-- STATED PROBLEM --
Set down the data below from its first line to the line holding "for o in list(bpy.data.objects): bpy.data.objects.remove(o)", inclusive; omit all pictures.

-- DATA SHOWN --
---
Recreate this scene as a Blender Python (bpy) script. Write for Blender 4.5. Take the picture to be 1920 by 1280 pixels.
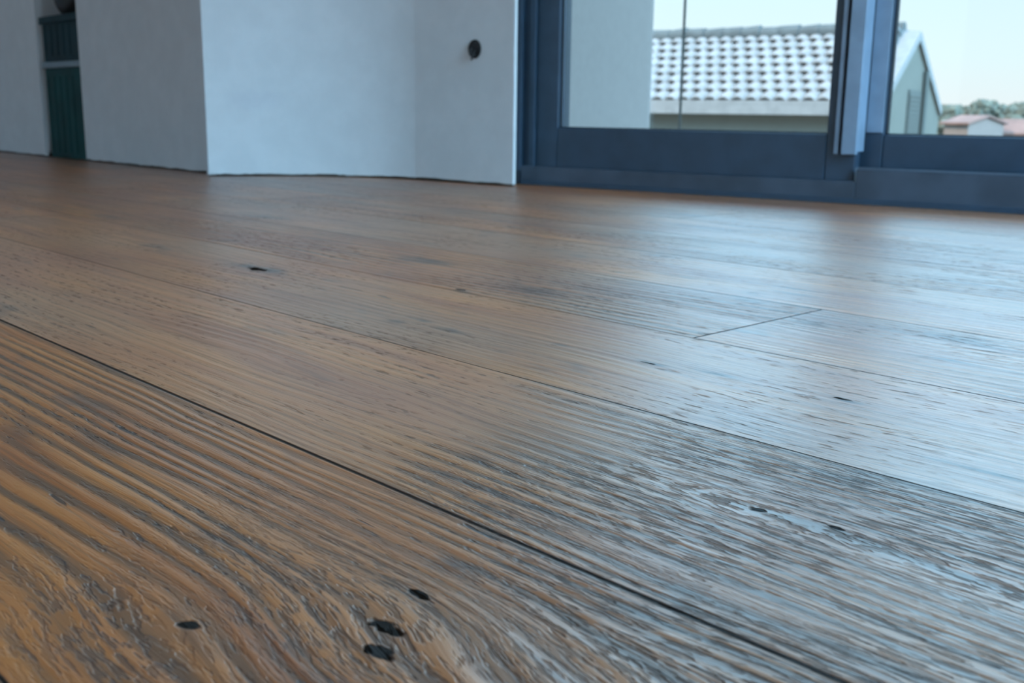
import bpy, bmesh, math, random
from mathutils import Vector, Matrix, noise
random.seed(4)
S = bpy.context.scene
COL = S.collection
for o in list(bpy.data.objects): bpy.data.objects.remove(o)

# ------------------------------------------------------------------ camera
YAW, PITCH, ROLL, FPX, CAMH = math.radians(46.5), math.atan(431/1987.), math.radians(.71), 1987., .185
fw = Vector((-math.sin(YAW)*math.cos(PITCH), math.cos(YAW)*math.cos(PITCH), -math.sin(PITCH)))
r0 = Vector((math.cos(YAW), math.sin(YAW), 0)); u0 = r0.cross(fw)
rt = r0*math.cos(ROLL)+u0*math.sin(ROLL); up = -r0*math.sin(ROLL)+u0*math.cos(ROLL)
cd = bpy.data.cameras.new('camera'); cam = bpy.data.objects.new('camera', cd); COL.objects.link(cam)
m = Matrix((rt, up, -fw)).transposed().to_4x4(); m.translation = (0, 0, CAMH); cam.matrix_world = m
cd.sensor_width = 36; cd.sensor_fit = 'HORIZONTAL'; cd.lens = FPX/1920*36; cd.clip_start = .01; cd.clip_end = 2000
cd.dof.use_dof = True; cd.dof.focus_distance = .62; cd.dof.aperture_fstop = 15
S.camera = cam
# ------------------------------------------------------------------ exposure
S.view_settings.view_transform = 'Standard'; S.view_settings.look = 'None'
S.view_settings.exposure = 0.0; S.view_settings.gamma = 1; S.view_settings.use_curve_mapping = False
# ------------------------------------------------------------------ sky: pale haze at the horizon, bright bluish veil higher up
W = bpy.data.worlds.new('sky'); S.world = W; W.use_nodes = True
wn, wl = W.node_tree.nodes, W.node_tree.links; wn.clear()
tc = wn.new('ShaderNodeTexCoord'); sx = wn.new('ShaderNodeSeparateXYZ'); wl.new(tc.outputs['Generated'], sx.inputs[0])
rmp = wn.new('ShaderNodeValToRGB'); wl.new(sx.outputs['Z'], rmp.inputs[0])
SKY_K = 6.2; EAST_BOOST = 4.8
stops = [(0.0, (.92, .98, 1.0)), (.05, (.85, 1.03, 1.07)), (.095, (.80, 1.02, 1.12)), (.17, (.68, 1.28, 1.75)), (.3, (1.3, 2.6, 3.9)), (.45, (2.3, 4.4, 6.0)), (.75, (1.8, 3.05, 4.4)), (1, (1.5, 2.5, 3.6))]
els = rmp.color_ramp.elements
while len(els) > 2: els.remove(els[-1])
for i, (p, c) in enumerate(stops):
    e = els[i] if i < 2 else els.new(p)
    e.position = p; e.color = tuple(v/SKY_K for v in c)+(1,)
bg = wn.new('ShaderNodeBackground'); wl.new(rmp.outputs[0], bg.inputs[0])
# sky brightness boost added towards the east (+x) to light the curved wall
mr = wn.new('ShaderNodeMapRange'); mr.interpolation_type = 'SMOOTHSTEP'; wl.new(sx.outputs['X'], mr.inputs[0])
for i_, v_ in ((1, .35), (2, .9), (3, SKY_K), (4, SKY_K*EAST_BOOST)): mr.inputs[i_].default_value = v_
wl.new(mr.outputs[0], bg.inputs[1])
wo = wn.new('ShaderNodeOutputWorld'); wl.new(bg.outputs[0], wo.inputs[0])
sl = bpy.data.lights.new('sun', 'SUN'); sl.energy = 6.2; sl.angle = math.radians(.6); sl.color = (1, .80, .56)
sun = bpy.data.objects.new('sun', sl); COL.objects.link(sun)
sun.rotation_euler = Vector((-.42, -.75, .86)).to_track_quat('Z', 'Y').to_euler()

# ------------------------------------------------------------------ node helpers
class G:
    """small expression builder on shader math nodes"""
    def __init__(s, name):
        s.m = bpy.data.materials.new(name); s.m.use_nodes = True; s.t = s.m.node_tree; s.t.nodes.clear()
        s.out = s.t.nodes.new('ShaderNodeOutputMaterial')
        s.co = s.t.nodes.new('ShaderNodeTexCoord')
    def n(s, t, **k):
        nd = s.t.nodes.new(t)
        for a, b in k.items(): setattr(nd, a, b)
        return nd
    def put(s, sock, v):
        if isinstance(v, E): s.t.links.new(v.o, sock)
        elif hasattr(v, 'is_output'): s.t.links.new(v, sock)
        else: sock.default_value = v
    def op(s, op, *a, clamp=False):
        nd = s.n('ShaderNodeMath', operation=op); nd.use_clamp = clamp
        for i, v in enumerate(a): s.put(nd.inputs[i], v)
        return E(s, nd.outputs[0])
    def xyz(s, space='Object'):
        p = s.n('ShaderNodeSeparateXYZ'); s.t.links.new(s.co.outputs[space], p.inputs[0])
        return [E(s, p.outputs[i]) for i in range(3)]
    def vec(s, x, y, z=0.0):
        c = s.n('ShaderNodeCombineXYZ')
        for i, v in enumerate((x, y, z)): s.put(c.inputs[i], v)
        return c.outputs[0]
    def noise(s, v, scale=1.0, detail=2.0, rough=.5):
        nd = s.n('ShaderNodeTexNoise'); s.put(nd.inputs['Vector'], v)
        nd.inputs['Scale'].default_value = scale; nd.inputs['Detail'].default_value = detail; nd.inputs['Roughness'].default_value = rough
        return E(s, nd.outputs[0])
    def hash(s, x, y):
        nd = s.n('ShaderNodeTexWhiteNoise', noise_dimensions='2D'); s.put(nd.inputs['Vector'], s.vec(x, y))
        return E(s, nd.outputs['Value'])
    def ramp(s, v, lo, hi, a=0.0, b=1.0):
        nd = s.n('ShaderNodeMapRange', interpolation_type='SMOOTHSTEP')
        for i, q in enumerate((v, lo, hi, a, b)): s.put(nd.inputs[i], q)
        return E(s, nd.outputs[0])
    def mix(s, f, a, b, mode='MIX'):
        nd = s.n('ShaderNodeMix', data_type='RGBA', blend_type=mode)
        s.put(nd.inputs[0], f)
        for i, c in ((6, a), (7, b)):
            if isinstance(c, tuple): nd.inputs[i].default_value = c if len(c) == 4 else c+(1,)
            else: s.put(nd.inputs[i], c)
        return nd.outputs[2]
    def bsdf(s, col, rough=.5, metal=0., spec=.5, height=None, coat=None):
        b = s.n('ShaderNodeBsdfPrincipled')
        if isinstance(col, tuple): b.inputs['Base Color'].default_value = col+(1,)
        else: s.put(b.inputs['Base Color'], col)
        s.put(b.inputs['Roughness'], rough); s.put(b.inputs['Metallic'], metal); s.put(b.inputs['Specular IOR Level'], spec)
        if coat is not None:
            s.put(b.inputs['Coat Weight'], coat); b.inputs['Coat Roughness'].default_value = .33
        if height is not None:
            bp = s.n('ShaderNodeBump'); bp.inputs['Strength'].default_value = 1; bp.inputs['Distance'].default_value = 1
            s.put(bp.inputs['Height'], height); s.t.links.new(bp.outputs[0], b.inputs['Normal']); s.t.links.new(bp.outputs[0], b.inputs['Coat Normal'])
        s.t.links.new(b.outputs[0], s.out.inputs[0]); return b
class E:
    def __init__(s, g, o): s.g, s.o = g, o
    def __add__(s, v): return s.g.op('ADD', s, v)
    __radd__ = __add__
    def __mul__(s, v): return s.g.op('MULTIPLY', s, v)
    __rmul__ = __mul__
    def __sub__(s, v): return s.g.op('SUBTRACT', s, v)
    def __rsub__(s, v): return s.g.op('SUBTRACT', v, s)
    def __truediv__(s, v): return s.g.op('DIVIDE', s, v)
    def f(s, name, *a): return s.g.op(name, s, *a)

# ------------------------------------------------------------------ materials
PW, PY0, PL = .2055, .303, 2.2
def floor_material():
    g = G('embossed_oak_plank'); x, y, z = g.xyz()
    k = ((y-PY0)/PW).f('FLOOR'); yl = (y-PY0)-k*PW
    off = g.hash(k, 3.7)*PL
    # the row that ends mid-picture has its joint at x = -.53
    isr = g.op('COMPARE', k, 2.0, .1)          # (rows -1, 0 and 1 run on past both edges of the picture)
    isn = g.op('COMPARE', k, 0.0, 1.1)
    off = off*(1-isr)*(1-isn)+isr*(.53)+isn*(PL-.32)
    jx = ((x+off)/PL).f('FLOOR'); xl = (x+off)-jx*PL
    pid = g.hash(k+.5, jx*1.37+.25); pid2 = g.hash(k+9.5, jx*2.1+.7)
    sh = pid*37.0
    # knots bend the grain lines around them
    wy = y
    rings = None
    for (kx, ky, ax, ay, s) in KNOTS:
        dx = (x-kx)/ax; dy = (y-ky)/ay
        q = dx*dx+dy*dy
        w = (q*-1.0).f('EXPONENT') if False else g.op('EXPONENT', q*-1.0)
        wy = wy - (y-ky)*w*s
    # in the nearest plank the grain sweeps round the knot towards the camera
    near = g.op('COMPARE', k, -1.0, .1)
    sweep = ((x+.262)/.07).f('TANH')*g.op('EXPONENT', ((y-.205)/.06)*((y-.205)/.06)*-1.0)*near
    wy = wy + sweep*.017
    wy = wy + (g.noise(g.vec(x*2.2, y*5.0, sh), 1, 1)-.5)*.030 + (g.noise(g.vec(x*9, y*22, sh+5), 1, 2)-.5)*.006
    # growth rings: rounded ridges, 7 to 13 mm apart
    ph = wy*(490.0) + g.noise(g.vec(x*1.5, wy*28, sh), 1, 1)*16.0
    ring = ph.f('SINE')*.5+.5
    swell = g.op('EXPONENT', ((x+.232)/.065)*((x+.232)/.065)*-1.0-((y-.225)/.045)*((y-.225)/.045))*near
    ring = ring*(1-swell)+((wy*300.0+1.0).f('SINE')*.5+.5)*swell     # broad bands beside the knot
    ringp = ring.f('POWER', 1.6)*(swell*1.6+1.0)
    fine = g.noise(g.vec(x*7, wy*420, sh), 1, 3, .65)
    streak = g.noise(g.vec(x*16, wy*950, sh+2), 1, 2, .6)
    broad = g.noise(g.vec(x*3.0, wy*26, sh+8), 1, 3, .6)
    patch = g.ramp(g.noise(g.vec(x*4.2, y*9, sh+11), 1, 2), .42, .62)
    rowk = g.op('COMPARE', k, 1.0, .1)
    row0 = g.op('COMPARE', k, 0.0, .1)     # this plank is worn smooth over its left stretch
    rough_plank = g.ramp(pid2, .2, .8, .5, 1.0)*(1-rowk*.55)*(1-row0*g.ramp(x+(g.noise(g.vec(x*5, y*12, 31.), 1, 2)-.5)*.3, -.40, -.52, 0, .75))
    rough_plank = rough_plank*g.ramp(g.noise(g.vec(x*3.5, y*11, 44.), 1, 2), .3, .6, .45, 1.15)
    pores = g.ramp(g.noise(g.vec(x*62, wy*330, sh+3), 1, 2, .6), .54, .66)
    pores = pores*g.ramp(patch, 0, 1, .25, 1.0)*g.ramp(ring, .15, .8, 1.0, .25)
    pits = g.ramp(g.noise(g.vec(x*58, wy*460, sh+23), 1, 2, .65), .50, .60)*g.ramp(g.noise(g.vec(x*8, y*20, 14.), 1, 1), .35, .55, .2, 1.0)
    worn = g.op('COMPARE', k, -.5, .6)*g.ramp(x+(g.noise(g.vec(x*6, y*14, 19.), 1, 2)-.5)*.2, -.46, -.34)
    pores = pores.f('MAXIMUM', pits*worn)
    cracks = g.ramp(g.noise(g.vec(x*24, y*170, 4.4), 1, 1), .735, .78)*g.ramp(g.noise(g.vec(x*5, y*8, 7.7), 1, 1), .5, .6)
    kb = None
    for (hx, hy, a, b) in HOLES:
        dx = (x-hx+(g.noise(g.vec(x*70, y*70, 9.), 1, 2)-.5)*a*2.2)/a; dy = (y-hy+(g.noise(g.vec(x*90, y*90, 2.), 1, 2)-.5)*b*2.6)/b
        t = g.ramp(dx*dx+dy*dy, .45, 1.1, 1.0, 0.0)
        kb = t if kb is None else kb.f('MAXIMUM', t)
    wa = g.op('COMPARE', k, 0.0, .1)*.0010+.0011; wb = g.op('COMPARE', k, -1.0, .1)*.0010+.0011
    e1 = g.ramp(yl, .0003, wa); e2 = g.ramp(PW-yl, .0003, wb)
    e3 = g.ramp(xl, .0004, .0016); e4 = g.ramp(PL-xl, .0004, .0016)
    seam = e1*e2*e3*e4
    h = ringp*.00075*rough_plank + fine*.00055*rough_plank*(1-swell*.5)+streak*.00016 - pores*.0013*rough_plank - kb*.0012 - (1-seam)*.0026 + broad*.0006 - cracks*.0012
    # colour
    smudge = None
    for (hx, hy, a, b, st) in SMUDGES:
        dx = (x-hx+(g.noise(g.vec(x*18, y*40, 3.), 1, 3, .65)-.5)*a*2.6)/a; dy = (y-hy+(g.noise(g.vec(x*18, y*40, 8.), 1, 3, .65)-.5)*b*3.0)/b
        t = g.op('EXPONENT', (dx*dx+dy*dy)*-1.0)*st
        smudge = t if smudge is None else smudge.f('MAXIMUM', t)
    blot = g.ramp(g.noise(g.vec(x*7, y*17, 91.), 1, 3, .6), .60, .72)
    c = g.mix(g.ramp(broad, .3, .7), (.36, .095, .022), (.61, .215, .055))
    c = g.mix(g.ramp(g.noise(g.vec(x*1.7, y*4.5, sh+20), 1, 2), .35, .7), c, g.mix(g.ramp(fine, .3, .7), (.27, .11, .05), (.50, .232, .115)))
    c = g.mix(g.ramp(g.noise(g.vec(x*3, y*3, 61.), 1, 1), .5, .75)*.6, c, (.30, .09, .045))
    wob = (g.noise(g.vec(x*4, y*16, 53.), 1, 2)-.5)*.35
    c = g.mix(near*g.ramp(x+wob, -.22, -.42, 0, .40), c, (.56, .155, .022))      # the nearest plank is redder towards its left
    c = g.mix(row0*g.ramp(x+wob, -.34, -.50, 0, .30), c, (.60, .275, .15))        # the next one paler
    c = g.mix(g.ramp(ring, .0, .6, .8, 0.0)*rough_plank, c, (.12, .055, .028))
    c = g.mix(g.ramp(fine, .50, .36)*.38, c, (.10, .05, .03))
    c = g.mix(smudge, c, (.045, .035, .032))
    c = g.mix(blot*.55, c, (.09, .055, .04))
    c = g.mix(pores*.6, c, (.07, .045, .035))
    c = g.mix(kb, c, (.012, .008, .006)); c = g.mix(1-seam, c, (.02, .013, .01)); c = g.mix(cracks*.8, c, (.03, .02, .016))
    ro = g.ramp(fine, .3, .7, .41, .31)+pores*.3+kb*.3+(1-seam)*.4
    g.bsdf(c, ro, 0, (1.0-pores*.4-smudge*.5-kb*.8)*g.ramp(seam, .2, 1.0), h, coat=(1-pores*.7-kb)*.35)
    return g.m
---
-- RESULT BELOW --
Recreate this scene as a Blender Python (bpy) script. Write for Blender 4.5. Take the picture to be 1920 by 1280 pixels.
import bpy, bmesh, math, random
from mathutils import Vector, Matrix, noise
random.seed(4)
S = bpy.context.scene
COL = S.collection
for o in list(bpy.data.objects): bpy.data.objects.remove(o)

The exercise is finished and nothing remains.